Alia Yunis

Visiting Associate Professor of Film and Heritage Studies Affiliation: NYU Abu Dhabi
Education: BA University of Minnesota; MA American University; PhD University of Amsterdam

Research Websites: Dhakira Center for Hertiage Studies

Research Areas: Middle East & the Gulf; Film & Television; Literature; Heritage; Memory & Identity; Heritage, Food& Environment


Alia Yunis has worked on projects on six continents, focusing her writing and filmmaking on memory and heritage. Her feature documentary, The Golden Harvest (2019), made its debut at Thessaloniki International Film Festival, won Best of the Fest at its US debut at the Minneapolis St. Paul International Film Festival, and has gone on to play in several other festivals. Alia spent many years in Los Angeles as a screenwriter and script analyst for companies such as Village Roadshow Pictures and Miramax. Alia is a PEN Emerging Voices Fellow and the recipient of a comedy-writing award from Warner Bros. Her novel, The Night Counter (Random House 2010), was critically acclaimed by the Washington Post, the Boston Entertainment Weekly, and several other publications, and it is read in classes in several schools and universities. Her fiction and non-fiction writings have appeared in numerous books, magazines, and anthologies and have been translated into six languages.

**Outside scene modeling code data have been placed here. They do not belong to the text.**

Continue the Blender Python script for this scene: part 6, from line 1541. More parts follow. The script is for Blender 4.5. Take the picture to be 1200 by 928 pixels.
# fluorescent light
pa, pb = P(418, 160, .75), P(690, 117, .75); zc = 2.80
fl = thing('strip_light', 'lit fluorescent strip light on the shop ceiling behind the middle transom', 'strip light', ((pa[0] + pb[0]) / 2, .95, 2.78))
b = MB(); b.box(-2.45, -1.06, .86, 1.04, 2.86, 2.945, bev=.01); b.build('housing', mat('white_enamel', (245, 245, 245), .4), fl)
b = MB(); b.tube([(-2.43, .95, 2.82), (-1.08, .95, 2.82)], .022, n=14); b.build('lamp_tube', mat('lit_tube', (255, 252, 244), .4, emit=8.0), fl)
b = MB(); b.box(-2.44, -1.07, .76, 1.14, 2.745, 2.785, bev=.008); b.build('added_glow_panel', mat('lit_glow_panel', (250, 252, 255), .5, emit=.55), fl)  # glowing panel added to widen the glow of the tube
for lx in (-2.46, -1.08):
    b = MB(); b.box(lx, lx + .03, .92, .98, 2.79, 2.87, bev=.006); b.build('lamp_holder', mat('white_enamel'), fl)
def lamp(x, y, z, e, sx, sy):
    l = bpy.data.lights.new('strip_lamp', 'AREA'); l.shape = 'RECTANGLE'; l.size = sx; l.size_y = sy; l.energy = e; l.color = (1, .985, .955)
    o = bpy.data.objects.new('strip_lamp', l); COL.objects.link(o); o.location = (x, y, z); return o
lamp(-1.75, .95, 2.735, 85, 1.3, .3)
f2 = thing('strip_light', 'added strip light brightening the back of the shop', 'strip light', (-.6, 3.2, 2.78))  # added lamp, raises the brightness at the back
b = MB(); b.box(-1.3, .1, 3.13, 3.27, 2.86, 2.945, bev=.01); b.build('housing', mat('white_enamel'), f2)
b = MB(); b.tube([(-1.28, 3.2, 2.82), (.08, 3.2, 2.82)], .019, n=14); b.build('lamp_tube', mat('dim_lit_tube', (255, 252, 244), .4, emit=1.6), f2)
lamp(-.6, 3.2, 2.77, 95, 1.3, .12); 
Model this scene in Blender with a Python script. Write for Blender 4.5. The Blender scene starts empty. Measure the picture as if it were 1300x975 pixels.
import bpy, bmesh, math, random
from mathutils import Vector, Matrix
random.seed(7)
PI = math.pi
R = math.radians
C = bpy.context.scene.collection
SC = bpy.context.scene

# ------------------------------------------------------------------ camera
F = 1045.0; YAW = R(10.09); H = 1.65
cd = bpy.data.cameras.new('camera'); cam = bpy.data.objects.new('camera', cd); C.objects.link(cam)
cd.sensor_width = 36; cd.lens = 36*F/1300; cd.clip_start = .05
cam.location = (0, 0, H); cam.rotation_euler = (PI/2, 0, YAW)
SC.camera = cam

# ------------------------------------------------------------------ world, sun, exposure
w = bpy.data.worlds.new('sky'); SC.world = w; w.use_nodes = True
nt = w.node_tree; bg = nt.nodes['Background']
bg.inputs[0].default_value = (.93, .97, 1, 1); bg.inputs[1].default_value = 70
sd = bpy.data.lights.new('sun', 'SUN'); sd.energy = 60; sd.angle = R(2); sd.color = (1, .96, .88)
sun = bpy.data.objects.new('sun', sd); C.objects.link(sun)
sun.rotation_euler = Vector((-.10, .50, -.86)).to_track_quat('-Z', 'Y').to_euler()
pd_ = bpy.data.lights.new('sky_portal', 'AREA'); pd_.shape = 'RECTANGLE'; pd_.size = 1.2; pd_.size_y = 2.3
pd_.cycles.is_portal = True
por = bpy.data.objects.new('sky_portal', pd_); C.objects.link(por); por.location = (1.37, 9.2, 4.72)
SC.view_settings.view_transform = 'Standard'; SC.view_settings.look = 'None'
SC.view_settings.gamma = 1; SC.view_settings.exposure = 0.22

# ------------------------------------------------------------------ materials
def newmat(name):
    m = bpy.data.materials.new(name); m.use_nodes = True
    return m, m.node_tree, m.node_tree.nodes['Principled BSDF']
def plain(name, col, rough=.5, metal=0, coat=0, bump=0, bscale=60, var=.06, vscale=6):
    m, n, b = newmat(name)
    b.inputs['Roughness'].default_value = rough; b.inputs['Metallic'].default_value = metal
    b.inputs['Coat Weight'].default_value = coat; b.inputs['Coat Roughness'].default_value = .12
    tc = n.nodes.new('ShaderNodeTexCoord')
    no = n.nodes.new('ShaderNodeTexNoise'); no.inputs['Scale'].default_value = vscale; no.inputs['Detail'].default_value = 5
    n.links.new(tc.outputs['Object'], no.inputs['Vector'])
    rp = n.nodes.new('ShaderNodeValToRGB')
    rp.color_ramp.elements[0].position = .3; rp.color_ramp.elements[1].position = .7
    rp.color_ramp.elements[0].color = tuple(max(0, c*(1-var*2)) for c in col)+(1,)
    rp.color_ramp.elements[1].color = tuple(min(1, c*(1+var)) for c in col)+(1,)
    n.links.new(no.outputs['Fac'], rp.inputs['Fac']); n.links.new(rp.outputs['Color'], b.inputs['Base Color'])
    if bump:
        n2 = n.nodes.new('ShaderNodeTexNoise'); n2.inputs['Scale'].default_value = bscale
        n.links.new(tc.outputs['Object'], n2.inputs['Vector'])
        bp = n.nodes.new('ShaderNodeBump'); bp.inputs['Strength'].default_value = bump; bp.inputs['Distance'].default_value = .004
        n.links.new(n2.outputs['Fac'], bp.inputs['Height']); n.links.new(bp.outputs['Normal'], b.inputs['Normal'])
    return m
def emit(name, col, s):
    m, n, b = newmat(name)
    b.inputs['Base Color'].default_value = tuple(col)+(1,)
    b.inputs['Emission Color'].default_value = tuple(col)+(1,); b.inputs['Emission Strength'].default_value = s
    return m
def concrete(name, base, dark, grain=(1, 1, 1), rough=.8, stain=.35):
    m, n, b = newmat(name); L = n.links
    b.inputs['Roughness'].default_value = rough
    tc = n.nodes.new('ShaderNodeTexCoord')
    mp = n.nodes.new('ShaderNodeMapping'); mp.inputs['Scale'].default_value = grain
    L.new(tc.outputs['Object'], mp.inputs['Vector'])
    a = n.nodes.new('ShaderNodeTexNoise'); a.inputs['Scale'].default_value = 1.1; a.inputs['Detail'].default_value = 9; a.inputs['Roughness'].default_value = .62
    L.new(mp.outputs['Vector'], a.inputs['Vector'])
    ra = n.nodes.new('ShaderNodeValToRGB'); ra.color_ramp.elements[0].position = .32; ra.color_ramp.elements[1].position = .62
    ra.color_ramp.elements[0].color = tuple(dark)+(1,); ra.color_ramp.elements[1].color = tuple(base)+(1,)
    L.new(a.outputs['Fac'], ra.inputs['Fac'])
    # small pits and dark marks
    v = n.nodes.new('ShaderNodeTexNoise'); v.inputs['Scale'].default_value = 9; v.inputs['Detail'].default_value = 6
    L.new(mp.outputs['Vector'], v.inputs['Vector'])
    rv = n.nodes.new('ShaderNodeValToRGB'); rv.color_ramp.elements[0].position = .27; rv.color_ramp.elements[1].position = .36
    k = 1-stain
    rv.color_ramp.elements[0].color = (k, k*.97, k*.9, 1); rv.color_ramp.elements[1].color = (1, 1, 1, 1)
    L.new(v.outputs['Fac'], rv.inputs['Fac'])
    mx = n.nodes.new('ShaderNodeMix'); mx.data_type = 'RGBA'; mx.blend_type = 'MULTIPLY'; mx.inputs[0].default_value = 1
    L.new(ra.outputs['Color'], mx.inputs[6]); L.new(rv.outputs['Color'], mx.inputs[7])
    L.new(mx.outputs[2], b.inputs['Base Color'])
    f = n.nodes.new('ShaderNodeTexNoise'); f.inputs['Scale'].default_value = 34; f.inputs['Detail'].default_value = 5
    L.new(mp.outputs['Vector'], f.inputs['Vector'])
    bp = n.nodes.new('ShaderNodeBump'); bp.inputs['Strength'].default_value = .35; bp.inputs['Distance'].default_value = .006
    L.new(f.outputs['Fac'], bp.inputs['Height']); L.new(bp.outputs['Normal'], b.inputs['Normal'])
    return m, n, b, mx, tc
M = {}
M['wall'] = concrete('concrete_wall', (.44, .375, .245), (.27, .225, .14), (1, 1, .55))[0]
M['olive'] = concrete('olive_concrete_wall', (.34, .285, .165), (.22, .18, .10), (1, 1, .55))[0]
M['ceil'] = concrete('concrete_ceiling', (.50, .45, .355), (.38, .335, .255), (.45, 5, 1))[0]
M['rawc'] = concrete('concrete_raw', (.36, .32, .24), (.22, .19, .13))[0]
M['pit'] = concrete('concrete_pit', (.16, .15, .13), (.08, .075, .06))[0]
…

She is currently co-editing with Dr. Dale Hudson (NYUAD) a special double issue on film and visual media in the Gulf for the Middle East Journal of Culture and Communication (Brill, 2021) and an anthology on the same topic for Indiana University Press (2022) and is one of the contributing writers on the Historical Dictionary of Middle Eastern Cinema (Rowman & Littlefield, 2021) and Oxford Bibliographies (2020). In 2010, she co-founded the Zayed University Middle East Film Festival (ZUMEFF), now the longest-running film festival in the Gulf. Alia began her career while doing her BA at the University of Minnesota, working as a reporter and intern for the late New York Times journalist David Carr. She has an MA in Film from American University in Washington, DC, and a PhD in Heritage and Memory Studies from the University of Amsterdam.

Alia was born in Chicago and grew up between Minnesota, Beirut, Doha, and Athens.